Transcribe every line from the top down to the line with "edged bed', 'gravel')", both ends included, but not the pictures.
□ □ □ □ □ □ □
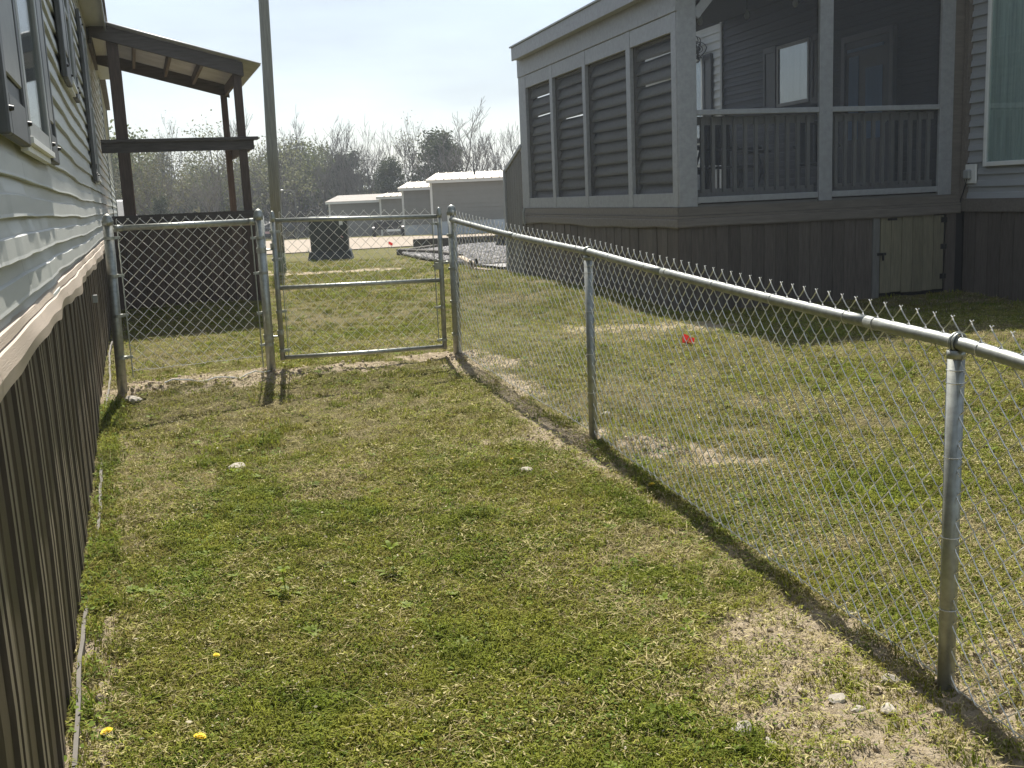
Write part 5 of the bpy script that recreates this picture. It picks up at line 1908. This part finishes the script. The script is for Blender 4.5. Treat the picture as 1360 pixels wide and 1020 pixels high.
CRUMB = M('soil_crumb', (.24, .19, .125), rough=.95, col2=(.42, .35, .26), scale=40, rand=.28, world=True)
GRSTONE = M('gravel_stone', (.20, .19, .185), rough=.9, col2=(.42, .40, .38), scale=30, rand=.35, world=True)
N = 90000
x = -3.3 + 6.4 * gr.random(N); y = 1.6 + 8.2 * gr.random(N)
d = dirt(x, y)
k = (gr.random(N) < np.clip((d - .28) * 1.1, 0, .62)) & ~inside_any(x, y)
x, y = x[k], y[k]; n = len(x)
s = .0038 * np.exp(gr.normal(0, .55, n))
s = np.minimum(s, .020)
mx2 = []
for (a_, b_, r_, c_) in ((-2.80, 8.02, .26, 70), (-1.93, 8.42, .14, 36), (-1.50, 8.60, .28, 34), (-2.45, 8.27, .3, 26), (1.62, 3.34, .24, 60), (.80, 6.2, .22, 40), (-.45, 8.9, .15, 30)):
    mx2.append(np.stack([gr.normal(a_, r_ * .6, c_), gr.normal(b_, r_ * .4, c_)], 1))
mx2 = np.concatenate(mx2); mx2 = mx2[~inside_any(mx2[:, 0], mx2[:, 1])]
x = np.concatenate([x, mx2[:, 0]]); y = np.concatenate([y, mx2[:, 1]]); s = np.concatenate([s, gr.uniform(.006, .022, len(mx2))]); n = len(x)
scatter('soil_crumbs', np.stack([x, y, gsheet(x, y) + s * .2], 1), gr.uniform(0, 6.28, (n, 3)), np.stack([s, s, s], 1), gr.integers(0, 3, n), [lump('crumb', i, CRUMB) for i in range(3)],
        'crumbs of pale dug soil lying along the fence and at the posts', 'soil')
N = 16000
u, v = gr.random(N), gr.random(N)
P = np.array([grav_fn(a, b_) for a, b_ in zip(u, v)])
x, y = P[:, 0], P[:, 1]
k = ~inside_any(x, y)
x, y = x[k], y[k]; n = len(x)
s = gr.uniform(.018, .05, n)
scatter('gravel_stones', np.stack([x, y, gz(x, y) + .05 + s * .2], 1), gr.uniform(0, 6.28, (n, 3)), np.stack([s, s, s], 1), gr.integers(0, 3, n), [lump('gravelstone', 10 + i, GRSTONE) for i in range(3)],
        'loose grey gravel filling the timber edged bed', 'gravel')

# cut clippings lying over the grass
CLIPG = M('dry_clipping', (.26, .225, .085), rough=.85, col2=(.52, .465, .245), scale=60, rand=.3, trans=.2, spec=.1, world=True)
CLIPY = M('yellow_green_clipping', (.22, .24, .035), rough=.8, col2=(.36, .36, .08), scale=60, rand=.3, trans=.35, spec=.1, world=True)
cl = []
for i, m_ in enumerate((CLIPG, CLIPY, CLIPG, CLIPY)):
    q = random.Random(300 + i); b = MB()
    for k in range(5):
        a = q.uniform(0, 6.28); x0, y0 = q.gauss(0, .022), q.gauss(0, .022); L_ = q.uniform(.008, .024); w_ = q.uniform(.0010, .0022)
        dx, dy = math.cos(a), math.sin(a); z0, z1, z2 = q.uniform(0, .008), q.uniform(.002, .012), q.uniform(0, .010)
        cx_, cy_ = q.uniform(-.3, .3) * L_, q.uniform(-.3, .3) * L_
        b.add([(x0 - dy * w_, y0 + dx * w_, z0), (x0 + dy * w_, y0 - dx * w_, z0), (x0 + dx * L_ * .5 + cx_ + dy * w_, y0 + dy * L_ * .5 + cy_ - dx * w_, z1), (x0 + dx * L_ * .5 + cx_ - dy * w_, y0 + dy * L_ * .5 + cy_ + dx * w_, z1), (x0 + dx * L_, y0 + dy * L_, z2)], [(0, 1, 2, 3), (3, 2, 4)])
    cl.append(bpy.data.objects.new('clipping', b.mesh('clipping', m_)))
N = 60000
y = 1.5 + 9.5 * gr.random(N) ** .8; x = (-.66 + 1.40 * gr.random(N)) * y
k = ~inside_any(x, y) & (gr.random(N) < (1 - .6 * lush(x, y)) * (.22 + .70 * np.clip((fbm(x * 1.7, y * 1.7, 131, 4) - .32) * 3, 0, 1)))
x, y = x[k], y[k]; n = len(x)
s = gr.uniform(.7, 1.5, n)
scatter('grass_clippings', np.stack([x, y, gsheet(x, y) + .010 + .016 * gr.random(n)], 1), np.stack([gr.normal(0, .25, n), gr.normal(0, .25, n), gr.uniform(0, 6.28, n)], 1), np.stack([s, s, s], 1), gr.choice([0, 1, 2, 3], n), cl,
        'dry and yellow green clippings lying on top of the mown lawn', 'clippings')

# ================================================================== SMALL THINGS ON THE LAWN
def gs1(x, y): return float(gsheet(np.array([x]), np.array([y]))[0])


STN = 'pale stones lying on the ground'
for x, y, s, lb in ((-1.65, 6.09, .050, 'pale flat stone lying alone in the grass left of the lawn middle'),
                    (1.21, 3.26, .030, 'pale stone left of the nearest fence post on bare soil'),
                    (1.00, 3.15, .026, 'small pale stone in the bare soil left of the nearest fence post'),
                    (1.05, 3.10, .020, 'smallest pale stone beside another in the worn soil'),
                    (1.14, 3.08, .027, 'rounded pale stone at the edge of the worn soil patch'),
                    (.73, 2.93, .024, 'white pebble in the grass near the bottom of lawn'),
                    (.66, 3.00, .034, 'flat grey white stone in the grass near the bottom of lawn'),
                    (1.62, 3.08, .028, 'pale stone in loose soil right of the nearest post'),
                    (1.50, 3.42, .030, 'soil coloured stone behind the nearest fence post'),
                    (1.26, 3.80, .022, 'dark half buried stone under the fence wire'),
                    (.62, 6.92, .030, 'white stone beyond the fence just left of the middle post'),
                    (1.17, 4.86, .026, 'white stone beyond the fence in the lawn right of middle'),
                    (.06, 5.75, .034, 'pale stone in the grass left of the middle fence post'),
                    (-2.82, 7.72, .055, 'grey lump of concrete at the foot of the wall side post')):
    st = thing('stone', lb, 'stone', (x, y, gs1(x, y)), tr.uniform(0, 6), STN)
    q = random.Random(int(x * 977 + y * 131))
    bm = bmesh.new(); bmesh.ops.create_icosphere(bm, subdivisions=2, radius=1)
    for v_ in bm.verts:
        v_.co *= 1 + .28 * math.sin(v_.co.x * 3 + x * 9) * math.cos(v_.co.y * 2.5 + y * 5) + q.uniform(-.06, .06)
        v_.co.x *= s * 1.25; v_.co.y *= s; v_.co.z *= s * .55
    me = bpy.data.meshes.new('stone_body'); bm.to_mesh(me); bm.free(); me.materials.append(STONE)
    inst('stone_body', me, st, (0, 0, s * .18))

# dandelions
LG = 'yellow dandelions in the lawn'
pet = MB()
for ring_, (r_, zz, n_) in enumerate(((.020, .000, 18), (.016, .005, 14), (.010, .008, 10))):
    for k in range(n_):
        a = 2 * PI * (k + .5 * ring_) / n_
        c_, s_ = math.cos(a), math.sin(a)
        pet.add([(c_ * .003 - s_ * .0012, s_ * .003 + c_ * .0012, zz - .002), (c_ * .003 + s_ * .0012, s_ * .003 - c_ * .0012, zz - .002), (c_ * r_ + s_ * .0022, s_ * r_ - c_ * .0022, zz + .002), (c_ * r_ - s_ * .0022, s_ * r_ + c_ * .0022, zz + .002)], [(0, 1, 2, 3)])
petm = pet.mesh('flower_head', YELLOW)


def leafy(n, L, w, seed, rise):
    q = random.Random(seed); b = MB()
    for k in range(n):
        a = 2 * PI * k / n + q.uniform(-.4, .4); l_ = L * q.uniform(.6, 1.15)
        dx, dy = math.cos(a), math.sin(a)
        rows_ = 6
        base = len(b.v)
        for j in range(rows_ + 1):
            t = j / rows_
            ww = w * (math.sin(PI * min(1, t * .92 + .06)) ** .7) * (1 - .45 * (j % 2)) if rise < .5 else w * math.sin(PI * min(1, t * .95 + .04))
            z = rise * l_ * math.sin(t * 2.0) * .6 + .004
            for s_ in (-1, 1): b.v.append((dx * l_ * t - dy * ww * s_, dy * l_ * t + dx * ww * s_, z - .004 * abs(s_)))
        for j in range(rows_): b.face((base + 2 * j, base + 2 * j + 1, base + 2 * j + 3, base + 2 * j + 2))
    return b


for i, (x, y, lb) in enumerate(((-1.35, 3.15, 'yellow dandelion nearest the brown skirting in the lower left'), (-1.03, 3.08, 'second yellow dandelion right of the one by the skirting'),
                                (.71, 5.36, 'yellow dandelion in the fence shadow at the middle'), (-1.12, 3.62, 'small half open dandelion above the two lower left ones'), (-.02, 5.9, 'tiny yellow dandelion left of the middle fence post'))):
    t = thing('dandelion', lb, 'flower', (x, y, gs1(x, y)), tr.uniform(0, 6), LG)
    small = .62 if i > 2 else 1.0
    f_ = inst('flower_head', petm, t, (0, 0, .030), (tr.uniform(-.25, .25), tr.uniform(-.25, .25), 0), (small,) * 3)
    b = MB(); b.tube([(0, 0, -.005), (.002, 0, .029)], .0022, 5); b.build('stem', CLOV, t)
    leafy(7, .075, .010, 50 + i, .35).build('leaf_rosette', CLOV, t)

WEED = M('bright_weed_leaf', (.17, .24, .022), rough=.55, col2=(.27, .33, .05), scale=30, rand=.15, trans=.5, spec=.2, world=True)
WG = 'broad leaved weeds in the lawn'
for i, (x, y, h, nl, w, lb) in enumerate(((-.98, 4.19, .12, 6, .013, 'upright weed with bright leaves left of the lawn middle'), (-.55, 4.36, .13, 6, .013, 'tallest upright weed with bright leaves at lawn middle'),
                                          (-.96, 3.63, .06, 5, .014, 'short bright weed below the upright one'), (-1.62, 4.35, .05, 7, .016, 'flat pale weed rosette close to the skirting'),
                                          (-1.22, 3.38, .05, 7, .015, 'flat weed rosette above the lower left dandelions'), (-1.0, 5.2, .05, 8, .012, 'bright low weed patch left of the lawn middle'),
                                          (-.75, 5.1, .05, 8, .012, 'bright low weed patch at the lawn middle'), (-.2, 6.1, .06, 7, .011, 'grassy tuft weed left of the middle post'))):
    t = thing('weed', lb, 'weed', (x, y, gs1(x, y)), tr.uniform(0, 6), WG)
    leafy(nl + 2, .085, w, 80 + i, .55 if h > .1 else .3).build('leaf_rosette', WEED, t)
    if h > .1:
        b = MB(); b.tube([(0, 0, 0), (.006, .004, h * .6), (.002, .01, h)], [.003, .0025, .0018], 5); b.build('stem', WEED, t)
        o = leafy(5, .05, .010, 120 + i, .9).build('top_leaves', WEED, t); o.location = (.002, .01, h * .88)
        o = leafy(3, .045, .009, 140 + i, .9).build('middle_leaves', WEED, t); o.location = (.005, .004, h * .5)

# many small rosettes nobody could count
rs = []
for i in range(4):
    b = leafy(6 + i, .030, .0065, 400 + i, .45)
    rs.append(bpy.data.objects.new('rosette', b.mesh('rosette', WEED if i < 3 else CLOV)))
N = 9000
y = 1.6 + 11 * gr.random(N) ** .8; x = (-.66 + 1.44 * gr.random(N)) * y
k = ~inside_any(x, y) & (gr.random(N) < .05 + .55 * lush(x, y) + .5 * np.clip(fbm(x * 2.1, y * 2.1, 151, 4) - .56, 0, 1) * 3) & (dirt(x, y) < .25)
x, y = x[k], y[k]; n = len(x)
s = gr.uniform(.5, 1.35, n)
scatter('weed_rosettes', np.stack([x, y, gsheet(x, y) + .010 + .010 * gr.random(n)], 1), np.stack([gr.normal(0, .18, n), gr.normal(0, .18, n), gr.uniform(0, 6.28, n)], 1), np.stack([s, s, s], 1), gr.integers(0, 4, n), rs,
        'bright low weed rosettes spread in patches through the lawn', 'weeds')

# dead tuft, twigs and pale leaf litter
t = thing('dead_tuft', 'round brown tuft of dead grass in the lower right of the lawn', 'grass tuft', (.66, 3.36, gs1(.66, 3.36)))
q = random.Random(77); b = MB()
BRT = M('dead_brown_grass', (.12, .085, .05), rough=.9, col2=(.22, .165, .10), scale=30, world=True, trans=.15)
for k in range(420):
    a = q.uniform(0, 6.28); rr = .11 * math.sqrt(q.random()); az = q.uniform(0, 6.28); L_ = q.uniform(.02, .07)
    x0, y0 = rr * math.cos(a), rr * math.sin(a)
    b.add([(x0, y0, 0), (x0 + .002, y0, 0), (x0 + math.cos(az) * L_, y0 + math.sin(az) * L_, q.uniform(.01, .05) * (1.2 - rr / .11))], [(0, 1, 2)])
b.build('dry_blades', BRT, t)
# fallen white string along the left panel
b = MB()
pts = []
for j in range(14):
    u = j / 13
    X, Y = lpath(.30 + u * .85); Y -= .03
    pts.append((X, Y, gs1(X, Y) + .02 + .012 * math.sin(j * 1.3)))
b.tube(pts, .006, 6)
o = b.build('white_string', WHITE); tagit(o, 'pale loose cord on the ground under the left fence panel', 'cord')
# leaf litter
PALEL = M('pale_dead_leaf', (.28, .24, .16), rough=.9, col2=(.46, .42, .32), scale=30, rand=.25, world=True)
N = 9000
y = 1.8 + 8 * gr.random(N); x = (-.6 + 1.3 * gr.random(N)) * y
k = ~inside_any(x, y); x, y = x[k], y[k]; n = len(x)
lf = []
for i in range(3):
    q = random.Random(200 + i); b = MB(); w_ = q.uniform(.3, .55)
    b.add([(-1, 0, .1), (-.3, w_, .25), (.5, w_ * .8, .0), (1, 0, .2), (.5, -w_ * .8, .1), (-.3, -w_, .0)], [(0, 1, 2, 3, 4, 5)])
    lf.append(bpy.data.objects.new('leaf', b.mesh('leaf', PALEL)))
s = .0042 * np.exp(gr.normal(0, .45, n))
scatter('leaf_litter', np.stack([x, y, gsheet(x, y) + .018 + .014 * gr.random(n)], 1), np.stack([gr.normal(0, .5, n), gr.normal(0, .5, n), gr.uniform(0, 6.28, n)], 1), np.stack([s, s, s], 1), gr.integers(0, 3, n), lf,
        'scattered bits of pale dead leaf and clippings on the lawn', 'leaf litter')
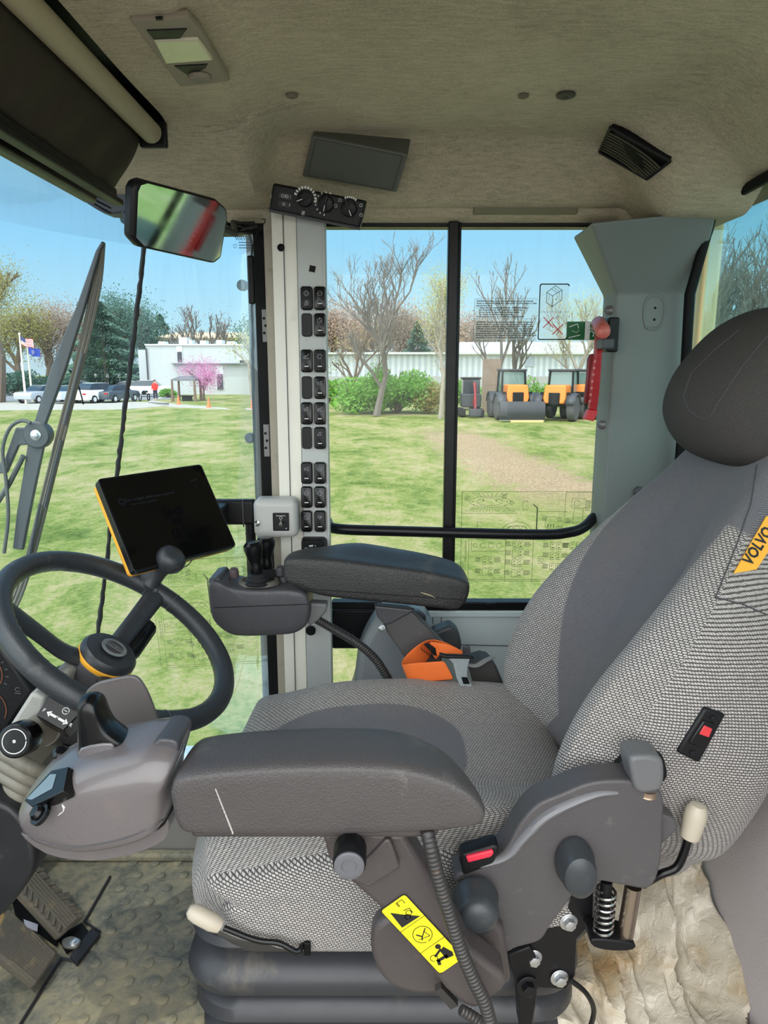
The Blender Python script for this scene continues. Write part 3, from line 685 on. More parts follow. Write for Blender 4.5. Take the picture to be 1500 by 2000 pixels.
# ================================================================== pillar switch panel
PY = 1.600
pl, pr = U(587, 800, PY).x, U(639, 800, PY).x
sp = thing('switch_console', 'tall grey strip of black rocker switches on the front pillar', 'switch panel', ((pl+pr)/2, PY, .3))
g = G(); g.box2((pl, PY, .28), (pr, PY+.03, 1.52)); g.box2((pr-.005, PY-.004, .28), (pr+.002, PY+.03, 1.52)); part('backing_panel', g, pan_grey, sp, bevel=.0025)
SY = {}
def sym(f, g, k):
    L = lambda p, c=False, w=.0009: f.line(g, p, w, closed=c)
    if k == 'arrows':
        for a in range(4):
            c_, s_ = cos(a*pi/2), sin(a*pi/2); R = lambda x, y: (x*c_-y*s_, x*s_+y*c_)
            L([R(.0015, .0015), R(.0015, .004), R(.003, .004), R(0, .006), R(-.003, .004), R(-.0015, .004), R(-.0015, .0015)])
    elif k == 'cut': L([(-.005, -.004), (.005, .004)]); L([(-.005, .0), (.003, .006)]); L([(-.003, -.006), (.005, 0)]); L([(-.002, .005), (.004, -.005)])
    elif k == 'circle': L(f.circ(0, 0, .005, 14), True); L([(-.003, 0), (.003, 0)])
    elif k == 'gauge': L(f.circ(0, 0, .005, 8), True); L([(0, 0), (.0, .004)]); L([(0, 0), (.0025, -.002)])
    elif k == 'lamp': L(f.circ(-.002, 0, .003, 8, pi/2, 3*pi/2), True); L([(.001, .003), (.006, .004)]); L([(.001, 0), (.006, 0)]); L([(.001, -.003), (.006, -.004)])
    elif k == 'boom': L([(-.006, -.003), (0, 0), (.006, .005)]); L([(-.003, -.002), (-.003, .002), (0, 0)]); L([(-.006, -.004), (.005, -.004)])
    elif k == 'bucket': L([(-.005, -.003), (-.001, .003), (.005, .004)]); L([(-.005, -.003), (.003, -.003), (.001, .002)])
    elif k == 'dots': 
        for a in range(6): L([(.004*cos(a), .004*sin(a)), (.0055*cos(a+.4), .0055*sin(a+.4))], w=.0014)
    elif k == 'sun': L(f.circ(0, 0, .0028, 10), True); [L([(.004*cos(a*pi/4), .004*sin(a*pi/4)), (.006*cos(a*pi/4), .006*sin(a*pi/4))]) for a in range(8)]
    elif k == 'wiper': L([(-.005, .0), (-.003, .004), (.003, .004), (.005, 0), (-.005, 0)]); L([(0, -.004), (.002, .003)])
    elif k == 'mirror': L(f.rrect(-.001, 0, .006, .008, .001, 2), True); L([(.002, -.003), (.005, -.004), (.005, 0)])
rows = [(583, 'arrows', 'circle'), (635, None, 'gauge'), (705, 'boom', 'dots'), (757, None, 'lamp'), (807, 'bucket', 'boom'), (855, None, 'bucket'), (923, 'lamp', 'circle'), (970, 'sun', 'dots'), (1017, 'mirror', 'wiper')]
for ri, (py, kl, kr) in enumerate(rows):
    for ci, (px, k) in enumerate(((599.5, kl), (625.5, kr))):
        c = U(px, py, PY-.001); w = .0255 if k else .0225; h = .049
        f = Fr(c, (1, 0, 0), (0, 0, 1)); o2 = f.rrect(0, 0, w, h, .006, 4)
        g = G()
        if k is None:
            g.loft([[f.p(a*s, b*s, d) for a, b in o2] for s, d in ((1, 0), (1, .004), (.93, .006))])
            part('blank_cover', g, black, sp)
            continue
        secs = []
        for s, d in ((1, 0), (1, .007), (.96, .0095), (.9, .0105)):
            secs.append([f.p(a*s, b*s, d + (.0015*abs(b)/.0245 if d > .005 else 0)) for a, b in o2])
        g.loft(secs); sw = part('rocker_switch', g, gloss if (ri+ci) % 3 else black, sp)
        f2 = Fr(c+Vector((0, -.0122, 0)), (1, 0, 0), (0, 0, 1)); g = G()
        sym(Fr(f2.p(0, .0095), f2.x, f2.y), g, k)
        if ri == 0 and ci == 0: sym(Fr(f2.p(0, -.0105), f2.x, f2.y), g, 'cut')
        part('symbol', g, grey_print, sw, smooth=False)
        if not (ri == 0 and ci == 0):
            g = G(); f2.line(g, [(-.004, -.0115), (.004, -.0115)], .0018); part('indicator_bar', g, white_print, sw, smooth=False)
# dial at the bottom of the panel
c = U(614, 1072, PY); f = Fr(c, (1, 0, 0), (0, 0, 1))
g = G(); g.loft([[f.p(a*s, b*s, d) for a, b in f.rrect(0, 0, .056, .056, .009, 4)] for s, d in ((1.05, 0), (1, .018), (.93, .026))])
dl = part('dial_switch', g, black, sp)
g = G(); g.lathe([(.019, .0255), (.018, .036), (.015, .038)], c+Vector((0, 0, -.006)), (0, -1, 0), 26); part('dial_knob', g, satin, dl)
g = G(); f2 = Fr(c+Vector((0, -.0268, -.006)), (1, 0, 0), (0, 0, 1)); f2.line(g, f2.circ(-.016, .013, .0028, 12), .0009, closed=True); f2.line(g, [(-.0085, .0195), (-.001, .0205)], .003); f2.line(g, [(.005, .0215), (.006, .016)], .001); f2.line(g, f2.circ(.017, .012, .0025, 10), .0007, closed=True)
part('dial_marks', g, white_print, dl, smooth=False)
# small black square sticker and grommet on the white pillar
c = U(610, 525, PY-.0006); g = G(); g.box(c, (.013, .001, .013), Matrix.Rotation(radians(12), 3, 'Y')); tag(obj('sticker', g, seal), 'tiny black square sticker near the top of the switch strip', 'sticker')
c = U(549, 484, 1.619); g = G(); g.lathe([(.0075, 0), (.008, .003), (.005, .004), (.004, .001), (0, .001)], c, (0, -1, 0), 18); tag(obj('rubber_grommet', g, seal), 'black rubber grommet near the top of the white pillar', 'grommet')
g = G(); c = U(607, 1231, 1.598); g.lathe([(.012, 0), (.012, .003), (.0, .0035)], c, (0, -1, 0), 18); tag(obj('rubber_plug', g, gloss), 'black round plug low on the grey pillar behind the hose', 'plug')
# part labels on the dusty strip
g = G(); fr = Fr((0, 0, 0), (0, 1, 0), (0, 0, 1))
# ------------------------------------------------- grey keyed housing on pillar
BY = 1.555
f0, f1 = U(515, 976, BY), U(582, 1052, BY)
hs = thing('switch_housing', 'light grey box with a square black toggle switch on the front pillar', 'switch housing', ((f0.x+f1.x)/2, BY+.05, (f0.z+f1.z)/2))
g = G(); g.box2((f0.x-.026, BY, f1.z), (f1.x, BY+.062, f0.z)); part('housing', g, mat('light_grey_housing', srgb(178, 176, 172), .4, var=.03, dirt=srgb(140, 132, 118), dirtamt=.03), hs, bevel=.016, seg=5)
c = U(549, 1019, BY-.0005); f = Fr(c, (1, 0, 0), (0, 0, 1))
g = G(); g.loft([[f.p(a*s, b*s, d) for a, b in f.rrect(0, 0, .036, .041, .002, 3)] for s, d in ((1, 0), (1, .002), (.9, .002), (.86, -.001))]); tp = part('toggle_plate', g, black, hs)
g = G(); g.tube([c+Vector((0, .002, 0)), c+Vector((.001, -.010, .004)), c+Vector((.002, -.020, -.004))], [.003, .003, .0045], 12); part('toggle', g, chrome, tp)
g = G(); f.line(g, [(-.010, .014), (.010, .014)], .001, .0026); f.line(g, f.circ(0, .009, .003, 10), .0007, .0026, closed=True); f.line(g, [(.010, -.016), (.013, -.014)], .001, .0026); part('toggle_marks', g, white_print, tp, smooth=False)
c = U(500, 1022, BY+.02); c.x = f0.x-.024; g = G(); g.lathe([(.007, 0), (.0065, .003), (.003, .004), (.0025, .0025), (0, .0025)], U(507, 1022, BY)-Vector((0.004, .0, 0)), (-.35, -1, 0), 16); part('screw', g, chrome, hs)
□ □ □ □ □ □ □
*FULL RESPONSE*
Write part 5 of the bpy script that recreates this picture. It picks up at line 1908. This part finishes the script. The script is for Blender 4.5. Treat the picture as 1360 pixels wide and 1020 pixels high.
CRUMB = M('soil_crumb', (.24, .19, .125), rough=.95, col2=(.42, .35, .26), scale=40, rand=.28, world=True)
GRSTONE = M('gravel_stone', (.20, .19, .185), rough=.9, col2=(.42, .40, .38), scale=30, rand=.35, world=True)
N = 90000
x = -3.3 + 6.4 * gr.random(N); y = 1.6 + 8.2 * gr.random(N)
d = dirt(x, y)
k = (gr.random(N) < np.clip((d - .28) * 1.1, 0, .62)) & ~inside_any(x, y)
x, y = x[k], y[k]; n = len(x)
s = .0038 * np.exp(gr.normal(0, .55, n))
s = np.minimum(s, .020)
mx2 = []
for (a_, b_, r_, c_) in ((-2.80, 8.02, .26, 70), (-1.93, 8.42, .14, 36), (-1.50, 8.60, .28, 34), (-2.45, 8.27, .3, 26), (1.62, 3.34, .24, 60), (.80, 6.2, .22, 40), (-.45, 8.9, .15, 30)):
    mx2.append(np.stack([gr.normal(a_, r_ * .6, c_), gr.normal(b_, r_ * .4, c_)], 1))
mx2 = np.concatenate(mx2); mx2 = mx2[~inside_any(mx2[:, 0], mx2[:, 1])]
x = np.concatenate([x, mx2[:, 0]]); y = np.concatenate([y, mx2[:, 1]]); s = np.concatenate([s, gr.uniform(.006, .022, len(mx2))]); n = len(x)
scatter('soil_crumbs', np.stack([x, y, gsheet(x, y) + s * .2], 1), gr.uniform(0, 6.28, (n, 3)), np.stack([s, s, s], 1), gr.integers(0, 3, n), [lump('crumb', i, CRUMB) for i in range(3)],
        'crumbs of pale dug soil lying along the fence and at the posts', 'soil')
N = 16000
u, v = gr.random(N), gr.random(N)
P = np.array([grav_fn(a, b_) for a, b_ in zip(u, v)])
x, y = P[:, 0], P[:, 1]
k = ~inside_any(x, y)
x, y = x[k], y[k]; n = len(x)
s = gr.uniform(.018, .05, n)
scatter('gravel_stones', np.stack([x, y, gz(x, y) + .05 + s * .2], 1), gr.uniform(0, 6.28, (n, 3)), np.stack([s, s, s], 1), gr.integers(0, 3, n), [lump('gravelstone', 10 + i, GRSTONE) for i in range(3)],
        'loose grey gravel filling the timber edged bed', 'gravel')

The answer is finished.